За вас, джентльмены и леди!
ПРИВАТНЫЙ РАЗГОВОР В КУПЕ С КАНЦЛЕРОМ РОССИЙСКОЙ ИМПЕРИИ
Две недели спустя после этого события вечером по перрону Варшавского вокзала в Петербурге прогуливалась Ольга Алексеевна Новикова. Она давно должна была занять своё законное место пассажира 2-го класса в купе поезда, отправлявшегося в Берлин, так как до отхода поезда оставалось минут десять, не больше, и кондуктор уже бросал на неё сердитые взгляды, мол, пора, дамочка, в купе. Тоска! Никого из знакомых. Никто не подходил к ней, не бросался с восторженными криками, не смотрел с тихим обожанием: «неужели это вы, та самая мадам Новикова?!» «Как же это гнусно, столько сделать для России и оставаться неузнаваемой на родине» — примерно такие мысли вертелись в ту минуту под изящной английской шляпкой мадам Новиковой, пока она не заметила канцлера Российской империи князя Горчакова.

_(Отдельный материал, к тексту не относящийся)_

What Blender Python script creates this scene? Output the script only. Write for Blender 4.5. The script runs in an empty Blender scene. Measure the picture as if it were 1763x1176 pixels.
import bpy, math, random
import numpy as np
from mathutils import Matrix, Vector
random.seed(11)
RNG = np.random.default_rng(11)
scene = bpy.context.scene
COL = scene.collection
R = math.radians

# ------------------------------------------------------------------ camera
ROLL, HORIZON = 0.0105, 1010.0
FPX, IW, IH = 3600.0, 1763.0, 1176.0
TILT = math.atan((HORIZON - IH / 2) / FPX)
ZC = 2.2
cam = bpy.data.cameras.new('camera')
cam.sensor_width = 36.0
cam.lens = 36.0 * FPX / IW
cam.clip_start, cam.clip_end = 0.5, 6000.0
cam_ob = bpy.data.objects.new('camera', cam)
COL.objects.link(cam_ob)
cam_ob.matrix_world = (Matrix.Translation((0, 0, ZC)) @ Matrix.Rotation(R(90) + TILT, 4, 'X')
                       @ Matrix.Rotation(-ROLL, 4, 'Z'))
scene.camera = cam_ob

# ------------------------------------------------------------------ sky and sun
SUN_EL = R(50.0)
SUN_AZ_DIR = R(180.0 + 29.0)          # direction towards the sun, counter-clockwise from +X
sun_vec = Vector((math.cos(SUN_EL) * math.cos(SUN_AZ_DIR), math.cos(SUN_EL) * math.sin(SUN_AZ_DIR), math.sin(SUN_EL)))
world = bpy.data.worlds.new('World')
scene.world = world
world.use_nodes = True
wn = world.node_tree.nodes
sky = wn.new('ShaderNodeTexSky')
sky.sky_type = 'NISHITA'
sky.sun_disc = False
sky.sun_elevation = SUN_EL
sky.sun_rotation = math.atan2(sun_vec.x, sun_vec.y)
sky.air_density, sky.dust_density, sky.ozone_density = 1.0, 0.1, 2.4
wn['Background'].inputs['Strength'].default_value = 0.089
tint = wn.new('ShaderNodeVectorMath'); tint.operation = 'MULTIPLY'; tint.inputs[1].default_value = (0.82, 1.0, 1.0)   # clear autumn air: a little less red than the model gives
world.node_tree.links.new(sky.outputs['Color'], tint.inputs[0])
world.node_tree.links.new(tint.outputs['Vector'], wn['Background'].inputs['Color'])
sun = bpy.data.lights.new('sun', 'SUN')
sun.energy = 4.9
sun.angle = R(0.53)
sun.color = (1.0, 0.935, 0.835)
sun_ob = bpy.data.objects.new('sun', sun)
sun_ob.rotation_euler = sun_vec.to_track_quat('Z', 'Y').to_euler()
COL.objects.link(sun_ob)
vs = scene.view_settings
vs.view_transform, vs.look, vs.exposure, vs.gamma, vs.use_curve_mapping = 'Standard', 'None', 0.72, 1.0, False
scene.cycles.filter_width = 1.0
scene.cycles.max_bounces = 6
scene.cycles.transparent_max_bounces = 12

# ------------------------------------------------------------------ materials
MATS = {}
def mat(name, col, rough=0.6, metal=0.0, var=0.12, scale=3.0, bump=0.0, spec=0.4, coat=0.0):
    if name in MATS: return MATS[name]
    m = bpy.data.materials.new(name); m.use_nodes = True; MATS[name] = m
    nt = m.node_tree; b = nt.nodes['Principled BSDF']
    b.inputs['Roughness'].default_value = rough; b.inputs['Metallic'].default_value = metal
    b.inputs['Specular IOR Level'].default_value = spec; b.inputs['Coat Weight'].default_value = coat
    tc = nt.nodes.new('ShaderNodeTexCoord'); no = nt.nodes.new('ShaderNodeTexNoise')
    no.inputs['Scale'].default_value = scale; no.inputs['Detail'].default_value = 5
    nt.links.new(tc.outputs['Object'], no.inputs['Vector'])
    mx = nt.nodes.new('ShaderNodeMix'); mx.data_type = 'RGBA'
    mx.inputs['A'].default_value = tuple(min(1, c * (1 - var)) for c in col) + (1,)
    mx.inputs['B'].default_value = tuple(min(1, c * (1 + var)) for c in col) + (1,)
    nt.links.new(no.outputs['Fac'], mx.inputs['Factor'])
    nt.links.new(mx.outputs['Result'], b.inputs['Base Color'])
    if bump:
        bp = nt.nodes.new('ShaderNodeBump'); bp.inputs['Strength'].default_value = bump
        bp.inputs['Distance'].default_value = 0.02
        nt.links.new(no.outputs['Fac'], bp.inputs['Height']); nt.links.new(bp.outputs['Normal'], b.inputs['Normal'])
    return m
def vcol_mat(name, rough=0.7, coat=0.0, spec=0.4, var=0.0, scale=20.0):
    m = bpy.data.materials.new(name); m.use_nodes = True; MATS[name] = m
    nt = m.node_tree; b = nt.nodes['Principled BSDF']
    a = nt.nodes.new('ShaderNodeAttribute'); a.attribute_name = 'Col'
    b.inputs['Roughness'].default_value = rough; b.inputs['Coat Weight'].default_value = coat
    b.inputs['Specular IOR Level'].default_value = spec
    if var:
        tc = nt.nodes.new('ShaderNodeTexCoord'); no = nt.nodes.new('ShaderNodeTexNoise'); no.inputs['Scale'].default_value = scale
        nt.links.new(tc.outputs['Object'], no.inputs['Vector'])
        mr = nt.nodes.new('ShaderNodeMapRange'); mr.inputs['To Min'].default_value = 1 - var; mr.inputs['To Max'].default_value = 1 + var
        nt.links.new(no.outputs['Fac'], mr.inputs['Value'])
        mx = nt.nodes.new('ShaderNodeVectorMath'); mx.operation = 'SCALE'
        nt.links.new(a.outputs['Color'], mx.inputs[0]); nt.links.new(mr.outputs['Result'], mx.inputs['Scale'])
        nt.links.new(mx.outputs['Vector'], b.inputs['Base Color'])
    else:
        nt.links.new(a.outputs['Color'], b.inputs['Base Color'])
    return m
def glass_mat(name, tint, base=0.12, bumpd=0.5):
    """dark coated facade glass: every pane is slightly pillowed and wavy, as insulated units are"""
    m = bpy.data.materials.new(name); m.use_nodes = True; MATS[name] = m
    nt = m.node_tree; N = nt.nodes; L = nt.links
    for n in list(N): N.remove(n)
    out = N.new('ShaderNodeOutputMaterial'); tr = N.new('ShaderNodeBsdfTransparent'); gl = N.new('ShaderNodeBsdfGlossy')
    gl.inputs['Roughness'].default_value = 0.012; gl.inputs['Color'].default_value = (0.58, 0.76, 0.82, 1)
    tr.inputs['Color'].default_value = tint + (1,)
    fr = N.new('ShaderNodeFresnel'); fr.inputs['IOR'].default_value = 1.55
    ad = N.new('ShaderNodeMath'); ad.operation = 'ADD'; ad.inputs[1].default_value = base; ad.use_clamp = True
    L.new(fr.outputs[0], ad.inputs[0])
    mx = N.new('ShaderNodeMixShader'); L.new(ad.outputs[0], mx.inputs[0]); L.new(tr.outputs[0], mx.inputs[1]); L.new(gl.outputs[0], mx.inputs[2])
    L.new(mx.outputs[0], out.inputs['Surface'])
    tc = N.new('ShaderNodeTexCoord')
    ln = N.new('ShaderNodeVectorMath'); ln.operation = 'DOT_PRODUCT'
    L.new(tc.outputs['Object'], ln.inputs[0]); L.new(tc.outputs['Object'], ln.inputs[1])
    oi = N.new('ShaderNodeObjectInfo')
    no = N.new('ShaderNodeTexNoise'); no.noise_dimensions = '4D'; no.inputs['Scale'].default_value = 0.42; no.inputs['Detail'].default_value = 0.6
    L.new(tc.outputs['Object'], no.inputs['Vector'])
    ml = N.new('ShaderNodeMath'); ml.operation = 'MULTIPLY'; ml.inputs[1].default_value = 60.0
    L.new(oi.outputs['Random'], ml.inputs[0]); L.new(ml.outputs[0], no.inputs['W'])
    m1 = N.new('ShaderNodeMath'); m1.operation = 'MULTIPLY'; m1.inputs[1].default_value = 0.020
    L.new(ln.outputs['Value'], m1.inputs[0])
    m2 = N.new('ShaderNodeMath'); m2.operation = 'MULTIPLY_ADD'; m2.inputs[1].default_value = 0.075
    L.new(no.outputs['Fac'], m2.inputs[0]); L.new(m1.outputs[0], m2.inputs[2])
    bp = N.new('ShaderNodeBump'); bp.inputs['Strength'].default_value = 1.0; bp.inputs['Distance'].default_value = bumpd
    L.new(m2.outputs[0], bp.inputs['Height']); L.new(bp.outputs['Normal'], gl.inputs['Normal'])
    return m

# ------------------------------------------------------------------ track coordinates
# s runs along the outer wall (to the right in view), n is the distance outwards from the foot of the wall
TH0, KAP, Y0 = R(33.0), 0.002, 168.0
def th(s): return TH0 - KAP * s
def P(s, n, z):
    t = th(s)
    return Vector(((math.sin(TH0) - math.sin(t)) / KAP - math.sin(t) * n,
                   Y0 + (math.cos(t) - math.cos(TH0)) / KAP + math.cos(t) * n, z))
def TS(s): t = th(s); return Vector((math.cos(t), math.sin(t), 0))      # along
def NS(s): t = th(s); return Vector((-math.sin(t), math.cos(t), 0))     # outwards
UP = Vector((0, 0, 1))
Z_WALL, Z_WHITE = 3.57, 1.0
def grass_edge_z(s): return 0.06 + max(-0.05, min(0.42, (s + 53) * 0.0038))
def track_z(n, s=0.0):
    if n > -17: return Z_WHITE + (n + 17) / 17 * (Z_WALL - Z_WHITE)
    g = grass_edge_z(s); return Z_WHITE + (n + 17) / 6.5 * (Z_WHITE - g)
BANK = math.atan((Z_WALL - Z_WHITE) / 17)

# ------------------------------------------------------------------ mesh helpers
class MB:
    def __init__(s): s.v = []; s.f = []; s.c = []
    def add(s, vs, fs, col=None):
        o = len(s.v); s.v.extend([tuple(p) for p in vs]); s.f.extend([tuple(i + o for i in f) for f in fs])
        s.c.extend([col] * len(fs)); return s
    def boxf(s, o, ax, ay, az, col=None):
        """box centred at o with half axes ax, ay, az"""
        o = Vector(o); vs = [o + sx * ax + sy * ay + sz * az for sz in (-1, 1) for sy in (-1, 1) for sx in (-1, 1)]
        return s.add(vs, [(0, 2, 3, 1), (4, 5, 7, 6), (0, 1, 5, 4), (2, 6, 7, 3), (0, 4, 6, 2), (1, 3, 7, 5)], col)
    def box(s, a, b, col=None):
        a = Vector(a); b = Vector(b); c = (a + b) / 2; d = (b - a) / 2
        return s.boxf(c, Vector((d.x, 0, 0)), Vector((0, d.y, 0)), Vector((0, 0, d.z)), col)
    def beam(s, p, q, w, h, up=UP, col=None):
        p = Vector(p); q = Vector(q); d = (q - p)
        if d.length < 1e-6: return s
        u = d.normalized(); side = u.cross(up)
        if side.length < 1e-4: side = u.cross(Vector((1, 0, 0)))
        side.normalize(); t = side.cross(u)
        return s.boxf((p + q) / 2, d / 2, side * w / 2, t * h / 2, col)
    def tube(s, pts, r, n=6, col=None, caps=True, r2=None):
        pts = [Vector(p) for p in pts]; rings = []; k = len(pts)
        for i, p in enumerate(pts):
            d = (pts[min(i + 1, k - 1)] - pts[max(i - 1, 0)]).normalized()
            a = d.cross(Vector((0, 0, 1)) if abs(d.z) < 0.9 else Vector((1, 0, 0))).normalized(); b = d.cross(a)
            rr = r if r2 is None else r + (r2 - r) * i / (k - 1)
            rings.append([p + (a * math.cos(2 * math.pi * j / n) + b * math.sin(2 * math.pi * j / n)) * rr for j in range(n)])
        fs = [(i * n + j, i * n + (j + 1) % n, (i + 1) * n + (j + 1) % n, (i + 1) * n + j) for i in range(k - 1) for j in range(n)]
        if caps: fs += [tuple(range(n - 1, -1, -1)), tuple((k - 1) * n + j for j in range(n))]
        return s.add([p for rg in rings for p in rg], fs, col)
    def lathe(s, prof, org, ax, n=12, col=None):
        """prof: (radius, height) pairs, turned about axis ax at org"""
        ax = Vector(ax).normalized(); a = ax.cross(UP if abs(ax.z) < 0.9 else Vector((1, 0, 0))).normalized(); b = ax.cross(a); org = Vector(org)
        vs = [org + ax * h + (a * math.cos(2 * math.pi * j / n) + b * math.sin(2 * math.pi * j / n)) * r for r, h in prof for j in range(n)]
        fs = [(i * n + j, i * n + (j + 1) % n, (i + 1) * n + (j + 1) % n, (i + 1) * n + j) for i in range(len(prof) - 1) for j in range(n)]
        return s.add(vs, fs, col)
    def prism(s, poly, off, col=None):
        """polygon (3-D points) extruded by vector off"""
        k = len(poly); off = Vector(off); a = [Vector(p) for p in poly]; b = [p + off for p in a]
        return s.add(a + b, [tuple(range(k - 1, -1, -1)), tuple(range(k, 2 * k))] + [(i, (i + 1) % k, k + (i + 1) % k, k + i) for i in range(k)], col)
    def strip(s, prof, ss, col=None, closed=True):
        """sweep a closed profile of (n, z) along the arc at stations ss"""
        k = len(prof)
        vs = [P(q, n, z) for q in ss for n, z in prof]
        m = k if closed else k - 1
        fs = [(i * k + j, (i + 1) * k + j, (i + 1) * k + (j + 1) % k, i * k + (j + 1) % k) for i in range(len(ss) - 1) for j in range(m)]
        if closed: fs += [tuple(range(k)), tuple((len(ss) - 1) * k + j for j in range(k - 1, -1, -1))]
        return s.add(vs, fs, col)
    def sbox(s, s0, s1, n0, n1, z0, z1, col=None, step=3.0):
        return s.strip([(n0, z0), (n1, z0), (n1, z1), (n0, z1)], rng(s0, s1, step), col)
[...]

Сутулясь, старец чинно шествовал к вагону первого класса, окружённый толпой подобострастных чиновников Министерства иностранных дел. И тут в голове у неё мелькнула мысль: «Вот он мой шанс!» Новикова сделала решительный шаг вперёд, буквально протаранив спину одного из провожатых князя, толстого чиновника с рыжеватыми баками. Сумочка вылетела из её рук — и как удачно — прямо под ноги канцлеру. Секретарь тотчас же поднял её, а на Ольгу Алексеевну уже смотрели слегка прищуренные под пенсне глаза канцлера:
— Ольга Алексеевна, милейшая, как я рад вас видеть! — Горчаков расплылся в широкой улыбке, — слышал, что вы ездили в Москву. Что там делается?
— Именно то, что и должно делаться. Все в страшном негодовании на изгнание Аксакова за его правдивое слово, — бойко ответила Новикова.
— Ах да, я помню, вы большой друг Аксакова. А в каком вагоне вы едете? Не пройдёмте ли ко мне? Нам будет удобно скоротать дорогу за беседой.
— Что вы, что вы, ваше сиятельство, — для приличия засопротивлялась Новикова, но Горчаков уже крепко взял её под руку и повёл к своему вагону...
Поезда Варшавской линии отличались удобными и богато обставленными вагонами, предназначавшимися, в первую очередь, для пассажиров первого класса. По этой дороге ходил императорский поезд и ряд «семейных» составов, принадлежавших самым богатым и влиятельным российским фамилиям. Канцлер ехал со всеми удобствами в двух роскошных купе: в одном размещался он сам, в другом ехали сопровождающие его секретари с бесконечными саквояжами своего шефа. Последние дверцы поезда захлопнулись, раздался свисток, и колёса завертелись.
— Князь, я сегодня проснулась с голосом оперной певицы, державшей ноту «ля» высоко над уровнем моря. И только ваше появление на перроне спасло меня от неизбежного провала в финале среди этой пошлой мещанской публики!
— Неужто? — Горчаков иронично посмотрел на собеседницу.